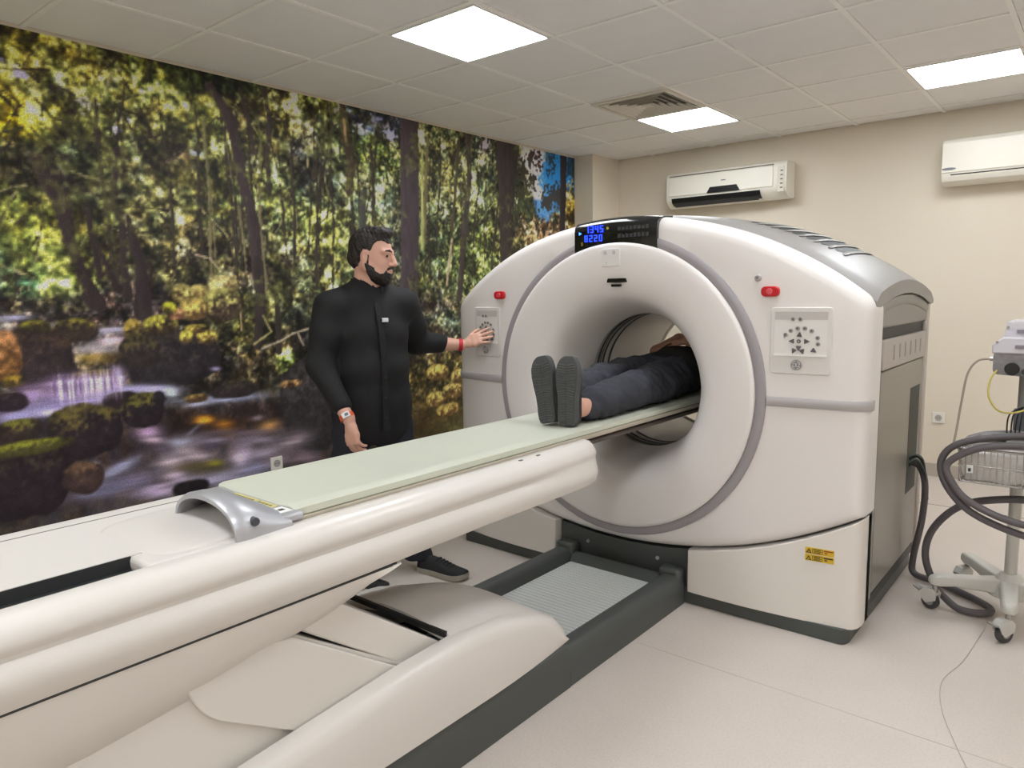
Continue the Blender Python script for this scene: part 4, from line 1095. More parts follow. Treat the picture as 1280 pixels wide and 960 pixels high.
# ------------------------------------------------------------------ people: bodies grown as one smooth surface from a distance field
class Field:
    def __init__(self, lo, hi, h):
        self.h = h
        self.lo = np.array(lo, float)
        self.n = np.ceil((np.array(hi, float) - self.lo) / h).astype(int) + 1
        self.F = np.full(self.n, 0.5, np.float32)
        self.ax = [self.lo[i] + np.arange(self.n[i]) * h for i in range(3)]
    def _sub(self, lo, hi):
        a = np.clip(np.floor((np.array(lo) - self.lo) / self.h).astype(int), 0, self.n)
        c = np.clip(np.ceil((np.array(hi) - self.lo) / self.h).astype(int) + 1, 0, self.n)
        if (c <= a).any(): return None, None
        s = tuple(slice(a[i], c[i]) for i in range(3))
        g = np.meshgrid(*[self.ax[i][s[i]] for i in range(3)], indexing='ij')
        return s, g
    def _merge(self, s, d, k):
        f = self.F[s]
        if k > 0:
            hh = np.clip(.5 + .5 * (f - d) / k, 0, 1)
            self.F[s] = f + (d - f) * hh - k * hh * (1 - hh)
        else:
            self.F[s] = np.minimum(f, d)
    def cone(self, a, b, ra, rb, k=.02, sub=False):
        a, b = np.array(a, float), np.array(b, float)
        R = max(ra, rb) + k + 3 * self.h
        s, g = self._sub(np.minimum(a, b) - R, np.maximum(a, b) + R)
        if s is None: return self
        ab = b - a
        L = ab @ ab + 1e-12
        t = np.clip(((g[0] - a[0]) * ab[0] + (g[1] - a[1]) * ab[1] + (g[2] - a[2]) * ab[2]) / L, 0, 1)
        d = np.sqrt((g[0] - a[0] - t * ab[0]) ** 2 + (g[1] - a[1] - t * ab[1]) ** 2 + (g[2] - a[2] - t * ab[2]) ** 2) - (ra + (rb - ra) * t)
        if sub: self.F[s] = np.maximum(self.F[s], -d)
        else: self._merge(s, d, k)
        return self
    def chain(self, pts, rs, k=.02):
        for i in range(len(pts) - 1): self.cone(pts[i], pts[i + 1], rs[i], rs[i + 1], k)
        return self
    def ell(self, c, r, R=None, k=.02, sub=False):
        c, r = np.array(c, float), np.array(r, float)
        R = np.eye(3) if R is None else np.array(R, float)      # columns = local axes
        m = r.max() + k + 3 * self.h
        s, g = self._sub(c - m, c + m)
        if s is None: return self
        q = [(g[0] - c[0]) * R[0, i] + (g[1] - c[1]) * R[1, i] + (g[2] - c[2]) * R[2, i] for i in range(3)]
        k0 = np.sqrt(sum((q[i] / r[i]) ** 2 for i in range(3)))
        k1 = np.sqrt(sum((q[i] / r[i] ** 2) ** 2 for i in range(3))) + 1e-9
        d = k0 * (k0 - 1) / k1
        if sub: self.F[s] = np.maximum(self.F[s], -d)
        else: self._merge(s, d, k)
        return self
    def cut(self, p, n):                       # remove everything on the side n points to
        n = np.array(n, float); n /= np.linalg.norm(n)
        d = ((self.ax[0] - p[0]) * n[0])[:, None, None] + ((self.ax[1] - p[1]) * n[1])[None, :, None] + ((self.ax[2] - p[2]) * n[2])[None, None, :]
        self.F = np.maximum(self.F, d.astype(np.float32))
        return self
    def mesh(self):
        F, h = self.F, self.h
        F[0], F[-1], F[:, 0], F[:, -1], F[:, :, 0], F[:, :, -1] = .5, .5, .5, .5, .5, .5
        S = F < 0
        c = [S[i:F.shape[0] - 1 + i, j:F.shape[1] - 1 + j, k:F.shape[2] - 1 + k] for i in (0, 1) for j in (0, 1) for k in (0, 1)]
        anyi = c[0].copy(); alli = c[0].copy()
        for q in c[1:]: anyi |= q; alli &= q
        ci = np.argwhere(anyi & ~alli)
        idx = np.full(anyi.shape, -1, np.int32)
        idx[tuple(ci.T)] = np.arange(len(ci))
        off = np.array([(i, j, k) for i in (0, 1) for j in (0, 1) for k in (0, 1)])
        val = np.stack([F[tuple((ci + o).T)] for o in off], 1)
        acc = np.zeros((len(ci), 3)); cnt = np.zeros(len(ci))
        for a in range(8):
            for b_ in range(a + 1, 8):
                if np.abs(off[a] - off[b_]).sum() != 1: continue
                va, vb = val[:, a], val[:, b_]
                m_ = (va < 0) != (vb < 0)
                t = np.where(m_, va / (va - vb + 1e-12), 0)
                acc += np.where(m_[:, None], off[a] + t[:, None] * (off[b_] - off[a]), 0); cnt += m_
        V = self.lo + (ci + acc / cnt[:, None]) * h
        faces = []
        for ax in range(3):
            u, v = (ax + 1) % 3, (ax + 2) % 3
            sl0 = [slice(None)] * 3; sl1 = [slice(None)] * 3
            sl0[ax] = slice(0, -1); sl1[ax] = slice(1, None)
            d = np.argwhere(S[tuple(sl0)] != S[tuple(sl1)])
            d = d[(d[:, u] > 0) & (d[:, v] > 0) & (d[:, u] < F.shape[u] - 1) & (d[:, v] < F.shape[v] - 1)]
            eu = np.zeros(3, int); eu[u] = 1
            ev = np.zeros(3, int); ev[v] = 1
            q = np.stack([idx[tuple((d - eu - ev).T)], idx[tuple((d - ev).T)], idx[tuple(d.T)], idx[tuple((d - eu).T)]], 1)
            flip = ~S[tuple(d.T)]
            q[flip] = q[flip][:, ::-1]
            faces.append(q)
        return V, np.concatenate(faces)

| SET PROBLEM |
Working from the material above, transcribe it exactly while omitting pictures.

| EXERCISE OUTPUT |
Continue the Blender Python script for this scene: part 4, from line 1095. More parts follow. Treat the picture as 1280 pixels wide and 960 pixels high.
# ------------------------------------------------------------------ people: bodies grown as one smooth surface from a distance field
class Field:
    def __init__(self, lo, hi, h):
        self.h = h
        self.lo = np.array(lo, float)
        self.n = np.ceil((np.array(hi, float) - self.lo) / h).astype(int) + 1
        self.F = np.full(self.n, 0.5, np.float32)
        self.ax = [self.lo[i] + np.arange(self.n[i]) * h for i in range(3)]
    def _sub(self, lo, hi):
        a = np.clip(np.floor((np.array(lo) - self.lo) / self.h).astype(int), 0, self.n)
        c = np.clip(np.ceil((np.array(hi) - self.lo) / self.h).astype(int) + 1, 0, self.n)
        if (c <= a).any(): return None, None
        s = tuple(slice(a[i], c[i]) for i in range(3))
        g = np.meshgrid(*[self.ax[i][s[i]] for i in range(3)], indexing='ij')
        return s, g
    def _merge(self, s, d, k):
        f = self.F[s]
        if k > 0:
            hh = np.clip(.5 + .5 * (f - d) / k, 0, 1)
            self.F[s] = f + (d - f) * hh - k * hh * (1 - hh)
        else:
            self.F[s] = np.minimum(f, d)
    def cone(self, a, b, ra, rb, k=.02, sub=False):
        a, b = np.array(a, float), np.array(b, float)
        R = max(ra, rb) + k + 3 * self.h
        s, g = self._sub(np.minimum(a, b) - R, np.maximum(a, b) + R)
        if s is None: return self
        ab = b - a
        L = ab @ ab + 1e-12
        t = np.clip(((g[0] - a[0]) * ab[0] + (g[1] - a[1]) * ab[1] + (g[2] - a[2]) * ab[2]) / L, 0, 1)
        d = np.sqrt((g[0] - a[0] - t * ab[0]) ** 2 + (g[1] - a[1] - t * ab[1]) ** 2 + (g[2] - a[2] - t * ab[2]) ** 2) - (ra + (rb - ra) * t)
        if sub: self.F[s] = np.maximum(self.F[s], -d)
        else: self._merge(s, d, k)
        return self
    def chain(self, pts, rs, k=.02):
        for i in range(len(pts) - 1): self.cone(pts[i], pts[i + 1], rs[i], rs[i + 1], k)
        return self
    def ell(self, c, r, R=None, k=.02, sub=False):
        c, r = np.array(c, float), np.array(r, float)
        R = np.eye(3) if R is None else np.array(R, float)      # columns = local axes
        m = r.max() + k + 3 * self.h
        s, g = self._sub(c - m, c + m)
        if s is None: return self
        q = [(g[0] - c[0]) * R[0, i] + (g[1] - c[1]) * R[1, i] + (g[2] - c[2]) * R[2, i] for i in range(3)]
        k0 = np.sqrt(sum((q[i] / r[i]) ** 2 for i in range(3)))
        k1 = np.sqrt(sum((q[i] / r[i] ** 2) ** 2 for i in range(3))) + 1e-9
        d = k0 * (k0 - 1) / k1
        if sub: self.F[s] = np.maximum(self.F[s], -d)
        else: self._merge(s, d, k)
        return self
    def cut(self, p, n):                       # remove everything on the side n points to
        n = np.array(n, float); n /= np.linalg.norm(n)
        d = ((self.ax[0] - p[0]) * n[0])[:, None, None] + ((self.ax[1] - p[1]) * n[1])[None, :, None] + ((self.ax[2] - p[2]) * n[2])[None, None, :]
        self.F = np.maximum(self.F, d.astype(np.float32))
        return self
    def mesh(self):
        F, h = self.F, self.h
        F[0], F[-1], F[:, 0], F[:, -1], F[:, :, 0], F[:, :, -1] = .5, .5, .5, .5, .5, .5
        S = F < 0
        c = [S[i:F.shape[0] - 1 + i, j:F.shape[1] - 1 + j, k:F.shape[2] - 1 + k] for i in (0, 1) for j in (0, 1) for k in (0, 1)]
        anyi = c[0].copy(); alli = c[0].copy()
        for q in c[1:]: anyi |= q; alli &= q
        ci = np.argwhere(anyi & ~alli)
        idx = np.full(anyi.shape, -1, np.int32)
        idx[tuple(ci.T)] = np.arange(len(ci))
        off = np.array([(i, j, k) for i in (0, 1) for j in (0, 1) for k in (0, 1)])
        val = np.stack([F[tuple((ci + o).T)] for o in off], 1)
        acc = np.zeros((len(ci), 3)); cnt = np.zeros(len(ci))
        for a in range(8):
            for b_ in range(a + 1, 8):
                if np.abs(off[a] - off[b_]).sum() != 1: continue
                va, vb = val[:, a], val[:, b_]
                m_ = (va < 0) != (vb < 0)
                t = np.where(m_, va / (va - vb + 1e-12), 0)
                acc += np.where(m_[:, None], off[a] + t[:, None] * (off[b_] - off[a]), 0); cnt += m_
        V = self.lo + (ci + acc / cnt[:, None]) * h
        faces = []
        for ax in range(3):
            u, v = (ax + 1) % 3, (ax + 2) % 3
            sl0 = [slice(None)] * 3; sl1 = [slice(None)] * 3
            sl0[ax] = slice(0, -1); sl1[ax] = slice(1, None)
            d = np.argwhere(S[tuple(sl0)] != S[tuple(sl1)])
            d = d[(d[:, u] > 0) & (d[:, v] > 0) & (d[:, u] < F.shape[u] - 1) & (d[:, v] < F.shape[v] - 1)]
            eu = np.zeros(3, int); eu[u] = 1
            ev = np.zeros(3, int); ev[v] = 1
            q = np.stack([idx[tuple((d - eu - ev).T)], idx[tuple((d - ev).T)], idx[tuple(d.T)], idx[tuple((d - eu).T)]], 1)
            flip = ~S[tuple(d.T)]
            q[flip] = q[flip][:, ::-1]
            faces.append(q)
        return V, np.concatenate(faces)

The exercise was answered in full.